DEP regulates – via a legislative rule – 60 human health water quality parameters for such pollutants as aluminum, arsenic, copper, barium and manganese or waste discharge permits. In 2018, DEP proposed updating them to match the most recent Environmental Protection Agency recommendations. Some became more stringent, some less so. (EPA actually sets parameters for 94 pollutants but DEP has regulated only 60 of them).

But at the behest of industry, which wanted more time to evaluate the standards and develop more state- and site-specific measures for some of the 60, the joint Rule Making Review Committee in November 2018 directed DEP to remove the updated standards and keep the old ones.

During the 2019 legislative session, one committee put the EPA/DEP-recommended standards back in, only to have Senate Judiciary take them back out in favor of a compromise delay maneuver. The measure that passed in SB 163 that year directed DEP to propose updates no later than April 1 this year for consideration during the 2021 session, following a public comment period, which just ended.

Instead, DEP reached a compromise, Laura Cooper, with DEP water quality standards program (a DEP staffer, not a council member) told the council members. It proposes to set standards for only 24 pollutants – making 13 of them less stringent than current standards – and put the rest into the hands of the work group that will meet monthly from June through May 2021 to draw up human health criteria proposals for the Legislature’s 2022 session.

Those 24 all match EPA recommendations, she said, and should be relatively uncontroversial. The extra year will allow the work group to hash over the more problematic parameters and bring a proposal to DEP for public comment and legislative approval.
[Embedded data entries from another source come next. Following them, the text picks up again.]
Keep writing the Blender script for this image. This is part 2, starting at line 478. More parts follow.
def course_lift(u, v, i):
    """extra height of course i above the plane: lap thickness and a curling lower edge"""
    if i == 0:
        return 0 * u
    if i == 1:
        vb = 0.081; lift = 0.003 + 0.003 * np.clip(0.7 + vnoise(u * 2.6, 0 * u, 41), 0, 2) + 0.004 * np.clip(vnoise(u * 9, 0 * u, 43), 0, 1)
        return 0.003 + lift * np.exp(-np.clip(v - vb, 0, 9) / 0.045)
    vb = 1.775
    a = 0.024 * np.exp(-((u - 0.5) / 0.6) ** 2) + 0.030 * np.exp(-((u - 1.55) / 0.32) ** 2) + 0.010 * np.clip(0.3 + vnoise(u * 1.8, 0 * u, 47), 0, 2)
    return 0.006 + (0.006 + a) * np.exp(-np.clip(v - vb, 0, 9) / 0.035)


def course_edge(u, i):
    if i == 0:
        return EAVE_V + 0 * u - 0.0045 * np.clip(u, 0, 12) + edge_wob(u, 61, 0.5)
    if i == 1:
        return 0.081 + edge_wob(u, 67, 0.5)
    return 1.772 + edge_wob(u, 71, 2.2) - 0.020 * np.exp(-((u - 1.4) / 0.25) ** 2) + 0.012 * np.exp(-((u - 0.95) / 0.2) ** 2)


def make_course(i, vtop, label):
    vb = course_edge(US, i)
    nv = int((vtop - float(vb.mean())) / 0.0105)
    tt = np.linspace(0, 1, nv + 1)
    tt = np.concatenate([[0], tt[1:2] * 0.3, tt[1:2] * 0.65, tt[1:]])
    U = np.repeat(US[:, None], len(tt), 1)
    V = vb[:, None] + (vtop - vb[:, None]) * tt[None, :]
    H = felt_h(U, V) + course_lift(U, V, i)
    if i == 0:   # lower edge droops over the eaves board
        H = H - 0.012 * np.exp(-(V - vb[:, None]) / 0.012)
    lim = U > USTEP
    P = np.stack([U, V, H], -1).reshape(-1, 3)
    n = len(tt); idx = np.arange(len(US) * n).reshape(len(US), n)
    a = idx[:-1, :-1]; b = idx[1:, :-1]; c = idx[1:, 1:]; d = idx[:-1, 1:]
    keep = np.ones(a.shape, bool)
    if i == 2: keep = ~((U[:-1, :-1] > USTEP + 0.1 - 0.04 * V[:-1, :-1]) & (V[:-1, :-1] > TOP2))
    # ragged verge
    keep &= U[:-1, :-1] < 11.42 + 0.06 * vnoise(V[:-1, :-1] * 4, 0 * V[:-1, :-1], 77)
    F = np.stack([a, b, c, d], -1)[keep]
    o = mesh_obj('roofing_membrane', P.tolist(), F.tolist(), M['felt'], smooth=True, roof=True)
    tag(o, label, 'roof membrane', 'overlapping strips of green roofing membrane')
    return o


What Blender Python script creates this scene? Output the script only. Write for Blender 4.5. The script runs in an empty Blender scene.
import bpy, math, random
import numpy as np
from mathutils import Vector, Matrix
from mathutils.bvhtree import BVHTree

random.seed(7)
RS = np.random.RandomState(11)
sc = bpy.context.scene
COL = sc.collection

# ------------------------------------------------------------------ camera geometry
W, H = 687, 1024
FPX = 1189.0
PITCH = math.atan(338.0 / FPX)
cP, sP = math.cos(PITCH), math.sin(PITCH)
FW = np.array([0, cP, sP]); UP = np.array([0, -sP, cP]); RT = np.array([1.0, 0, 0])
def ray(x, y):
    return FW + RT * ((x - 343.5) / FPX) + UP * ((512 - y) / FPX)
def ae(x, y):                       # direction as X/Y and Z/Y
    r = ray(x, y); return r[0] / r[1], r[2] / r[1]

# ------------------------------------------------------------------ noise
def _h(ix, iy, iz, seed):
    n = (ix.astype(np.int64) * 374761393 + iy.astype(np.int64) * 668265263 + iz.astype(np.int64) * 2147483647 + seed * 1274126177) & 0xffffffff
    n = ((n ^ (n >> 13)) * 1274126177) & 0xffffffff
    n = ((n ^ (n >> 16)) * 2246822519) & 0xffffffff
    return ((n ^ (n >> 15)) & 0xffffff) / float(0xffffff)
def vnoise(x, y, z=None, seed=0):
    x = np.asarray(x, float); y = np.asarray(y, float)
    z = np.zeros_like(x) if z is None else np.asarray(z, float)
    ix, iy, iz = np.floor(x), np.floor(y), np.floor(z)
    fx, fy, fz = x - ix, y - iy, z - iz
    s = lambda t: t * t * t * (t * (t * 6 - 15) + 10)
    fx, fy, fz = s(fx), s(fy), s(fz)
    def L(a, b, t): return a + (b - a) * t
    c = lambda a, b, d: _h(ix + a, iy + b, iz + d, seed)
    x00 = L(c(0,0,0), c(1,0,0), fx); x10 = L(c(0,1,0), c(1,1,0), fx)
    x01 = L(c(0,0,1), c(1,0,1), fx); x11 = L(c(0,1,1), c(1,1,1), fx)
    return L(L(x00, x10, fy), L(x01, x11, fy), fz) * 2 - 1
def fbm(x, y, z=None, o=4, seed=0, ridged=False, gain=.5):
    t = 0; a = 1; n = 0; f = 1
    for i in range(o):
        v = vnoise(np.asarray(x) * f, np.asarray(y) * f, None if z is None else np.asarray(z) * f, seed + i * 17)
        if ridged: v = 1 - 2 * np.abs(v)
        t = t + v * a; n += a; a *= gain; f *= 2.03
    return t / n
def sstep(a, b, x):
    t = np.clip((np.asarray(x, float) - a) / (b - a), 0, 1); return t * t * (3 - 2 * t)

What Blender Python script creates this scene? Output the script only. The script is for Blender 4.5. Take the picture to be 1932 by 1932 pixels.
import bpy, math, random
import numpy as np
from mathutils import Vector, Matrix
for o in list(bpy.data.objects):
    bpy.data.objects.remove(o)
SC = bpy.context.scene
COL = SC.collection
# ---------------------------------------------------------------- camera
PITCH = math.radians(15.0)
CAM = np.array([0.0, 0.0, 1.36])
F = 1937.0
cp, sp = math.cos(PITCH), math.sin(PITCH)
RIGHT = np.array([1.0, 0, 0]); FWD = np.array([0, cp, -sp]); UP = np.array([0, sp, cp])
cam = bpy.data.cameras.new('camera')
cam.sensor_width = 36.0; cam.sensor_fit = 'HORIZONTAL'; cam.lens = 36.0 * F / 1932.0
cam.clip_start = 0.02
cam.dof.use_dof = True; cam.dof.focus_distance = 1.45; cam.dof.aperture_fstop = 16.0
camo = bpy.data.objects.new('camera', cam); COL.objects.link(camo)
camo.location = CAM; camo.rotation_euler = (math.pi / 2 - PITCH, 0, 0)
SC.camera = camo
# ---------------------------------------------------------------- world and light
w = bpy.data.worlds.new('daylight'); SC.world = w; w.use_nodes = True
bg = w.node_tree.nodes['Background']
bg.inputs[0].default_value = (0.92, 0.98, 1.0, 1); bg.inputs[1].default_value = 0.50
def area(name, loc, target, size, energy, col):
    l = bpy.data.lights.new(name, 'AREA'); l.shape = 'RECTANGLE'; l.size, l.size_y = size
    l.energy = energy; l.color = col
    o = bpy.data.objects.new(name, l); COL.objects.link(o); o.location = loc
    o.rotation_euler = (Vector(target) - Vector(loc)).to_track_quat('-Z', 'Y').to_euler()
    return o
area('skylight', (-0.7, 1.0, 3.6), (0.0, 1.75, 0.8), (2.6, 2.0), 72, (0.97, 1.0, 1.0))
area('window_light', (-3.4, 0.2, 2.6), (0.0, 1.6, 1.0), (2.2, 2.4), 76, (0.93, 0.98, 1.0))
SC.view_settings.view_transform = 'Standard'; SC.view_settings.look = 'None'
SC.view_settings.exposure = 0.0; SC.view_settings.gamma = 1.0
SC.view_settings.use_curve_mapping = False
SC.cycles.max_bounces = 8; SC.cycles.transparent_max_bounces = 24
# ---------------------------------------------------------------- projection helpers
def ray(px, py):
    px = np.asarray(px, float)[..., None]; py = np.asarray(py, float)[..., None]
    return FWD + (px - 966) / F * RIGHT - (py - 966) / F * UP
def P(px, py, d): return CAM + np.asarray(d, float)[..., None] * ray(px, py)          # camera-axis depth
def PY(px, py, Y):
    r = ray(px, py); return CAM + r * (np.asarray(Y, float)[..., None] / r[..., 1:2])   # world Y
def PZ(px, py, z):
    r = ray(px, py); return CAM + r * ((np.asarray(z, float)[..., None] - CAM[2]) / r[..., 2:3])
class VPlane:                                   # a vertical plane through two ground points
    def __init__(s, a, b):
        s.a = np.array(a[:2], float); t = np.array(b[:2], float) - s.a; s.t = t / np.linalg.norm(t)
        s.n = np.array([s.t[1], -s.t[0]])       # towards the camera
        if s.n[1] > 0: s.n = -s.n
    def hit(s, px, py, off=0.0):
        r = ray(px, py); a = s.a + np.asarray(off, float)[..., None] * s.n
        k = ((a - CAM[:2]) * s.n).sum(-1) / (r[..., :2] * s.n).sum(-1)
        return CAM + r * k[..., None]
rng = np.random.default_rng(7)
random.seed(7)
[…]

Cooper told the members that states aren’t federally mandated to revise their criteria; it make recommendations and encourages states to adopt them.

Council member Angie Rosser, executive director of the West Virginia Rivers Coalition, said she supports the work group in concept but objected on several grounds.

One, she said, the one-year delay violates the legislative directive of SB 163. Ohio is updating all 94, she said, and West Virginia shares the Ohio River with its neighbor. “We are unnecessarily delaying these updates and leaving the public at risk.”

Cooper countered that the work group proposal meets the directive because they have 24 parameters ready for review in 2021 and it would be best to examine the others more closely and not arouse more conflict. “We felt that would get us to better results in the end.”

Cooper also noted that many states have run into similar conflicts and have not adopted the most recent EPA parameters. Pennsylvania is still trying to finish its update, while Virginia has completed its job but bases its parameters on a lower risk factor than West Virginia and Ohio.

Rosser also said that the Rivers Coalition has changed its 2018 position and joined with other environmental groups to oppose any changes to parameters to make them less stringent. “We should be doing everything to reduce risk.”

Most facilities are able to comply with standards the way they are, she said, so why make them less stringent? That shifts the burden from the polluter to the water treatment facility. “That’s not the kind of direction we want to go.”

Larry Harris, who also represents environmental interests on the council, agreed with Rosser that no parameters should be made less stringent.

Rebecca McPhail, president of the West Virginia Manufacturers Association, was pleased that the work group will take a closer look at the remaining parameters. “What we want to get at is what’s right for West Virginia,” she said.

The work group will be an advisory council subcommittee. Membership and meeting dates will be announced.